**DATA SECTION**:
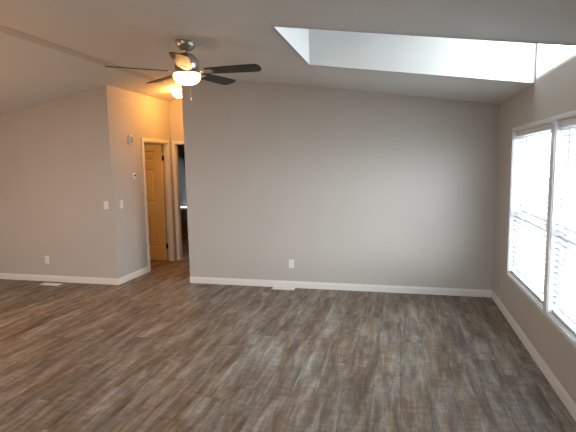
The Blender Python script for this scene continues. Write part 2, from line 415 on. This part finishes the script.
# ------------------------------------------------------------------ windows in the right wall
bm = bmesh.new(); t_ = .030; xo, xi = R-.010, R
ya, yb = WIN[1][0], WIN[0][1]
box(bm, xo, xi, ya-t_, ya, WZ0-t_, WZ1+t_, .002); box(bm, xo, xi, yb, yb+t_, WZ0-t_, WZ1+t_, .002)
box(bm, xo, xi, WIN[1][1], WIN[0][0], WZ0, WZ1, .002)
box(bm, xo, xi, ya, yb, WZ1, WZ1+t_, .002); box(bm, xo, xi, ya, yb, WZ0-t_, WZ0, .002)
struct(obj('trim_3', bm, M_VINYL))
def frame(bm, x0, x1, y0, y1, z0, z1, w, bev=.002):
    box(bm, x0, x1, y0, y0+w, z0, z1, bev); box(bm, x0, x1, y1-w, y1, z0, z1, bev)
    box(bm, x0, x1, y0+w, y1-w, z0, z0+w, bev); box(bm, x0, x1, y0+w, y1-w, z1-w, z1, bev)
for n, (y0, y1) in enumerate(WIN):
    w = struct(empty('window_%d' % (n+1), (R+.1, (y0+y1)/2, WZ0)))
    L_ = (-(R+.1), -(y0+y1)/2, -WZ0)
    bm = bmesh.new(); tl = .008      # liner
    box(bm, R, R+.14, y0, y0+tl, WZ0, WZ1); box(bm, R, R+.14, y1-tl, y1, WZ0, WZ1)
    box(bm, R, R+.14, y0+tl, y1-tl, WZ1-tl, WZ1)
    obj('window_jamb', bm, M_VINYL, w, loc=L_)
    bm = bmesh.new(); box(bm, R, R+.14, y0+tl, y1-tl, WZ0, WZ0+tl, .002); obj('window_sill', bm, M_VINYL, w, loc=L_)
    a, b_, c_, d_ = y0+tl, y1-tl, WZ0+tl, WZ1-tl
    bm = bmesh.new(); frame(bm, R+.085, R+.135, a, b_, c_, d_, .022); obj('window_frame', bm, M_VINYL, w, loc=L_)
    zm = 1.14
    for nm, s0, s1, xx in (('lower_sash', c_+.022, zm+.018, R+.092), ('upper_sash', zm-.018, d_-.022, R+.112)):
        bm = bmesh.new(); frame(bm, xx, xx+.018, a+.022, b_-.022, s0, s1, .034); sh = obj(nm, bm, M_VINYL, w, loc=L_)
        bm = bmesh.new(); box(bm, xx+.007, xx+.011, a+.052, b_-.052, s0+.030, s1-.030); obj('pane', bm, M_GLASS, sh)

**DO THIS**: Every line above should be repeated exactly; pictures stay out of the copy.

**RESPONSE**:
The Blender Python script for this scene continues. Write part 2, from line 415 on. This part finishes the script.
# ------------------------------------------------------------------ windows in the right wall
bm = bmesh.new(); t_ = .030; xo, xi = R-.010, R
ya, yb = WIN[1][0], WIN[0][1]
box(bm, xo, xi, ya-t_, ya, WZ0-t_, WZ1+t_, .002); box(bm, xo, xi, yb, yb+t_, WZ0-t_, WZ1+t_, .002)
box(bm, xo, xi, WIN[1][1], WIN[0][0], WZ0, WZ1, .002)
box(bm, xo, xi, ya, yb, WZ1, WZ1+t_, .002); box(bm, xo, xi, ya, yb, WZ0-t_, WZ0, .002)
struct(obj('trim_3', bm, M_VINYL))
def frame(bm, x0, x1, y0, y1, z0, z1, w, bev=.002):
    box(bm, x0, x1, y0, y0+w, z0, z1, bev); box(bm, x0, x1, y1-w, y1, z0, z1, bev)
    box(bm, x0, x1, y0+w, y1-w, z0, z0+w, bev); box(bm, x0, x1, y0+w, y1-w, z1-w, z1, bev)
for n, (y0, y1) in enumerate(WIN):
    w = struct(empty('window_%d' % (n+1), (R+.1, (y0+y1)/2, WZ0)))
    L_ = (-(R+.1), -(y0+y1)/2, -WZ0)
    bm = bmesh.new(); tl = .008      # liner
    box(bm, R, R+.14, y0, y0+tl, WZ0, WZ1); box(bm, R, R+.14, y1-tl, y1, WZ0, WZ1)
    box(bm, R, R+.14, y0+tl, y1-tl, WZ1-tl, WZ1)
    obj('window_jamb', bm, M_VINYL, w, loc=L_)
    bm = bmesh.new(); box(bm, R, R+.14, y0+tl, y1-tl, WZ0, WZ0+tl, .002); obj('window_sill', bm, M_VINYL, w, loc=L_)
    a, b_, c_, d_ = y0+tl, y1-tl, WZ0+tl, WZ1-tl
    bm = bmesh.new(); frame(bm, R+.085, R+.135, a, b_, c_, d_, .022); obj('window_frame', bm, M_VINYL, w, loc=L_)
    zm = 1.14
    for nm, s0, s1, xx in (('lower_sash', c_+.022, zm+.018, R+.092), ('upper_sash', zm-.018, d_-.022, R+.112)):
        bm = bmesh.new(); frame(bm, xx, xx+.018, a+.022, b_-.022, s0, s1, .034); sh = obj(nm, bm, M_VINYL, w, loc=L_)
        bm = bmesh.new(); box(bm, xx+.007, xx+.011, a+.052, b_-.052, s0+.030, s1-.030); obj('pane', bm, M_GLASS, sh)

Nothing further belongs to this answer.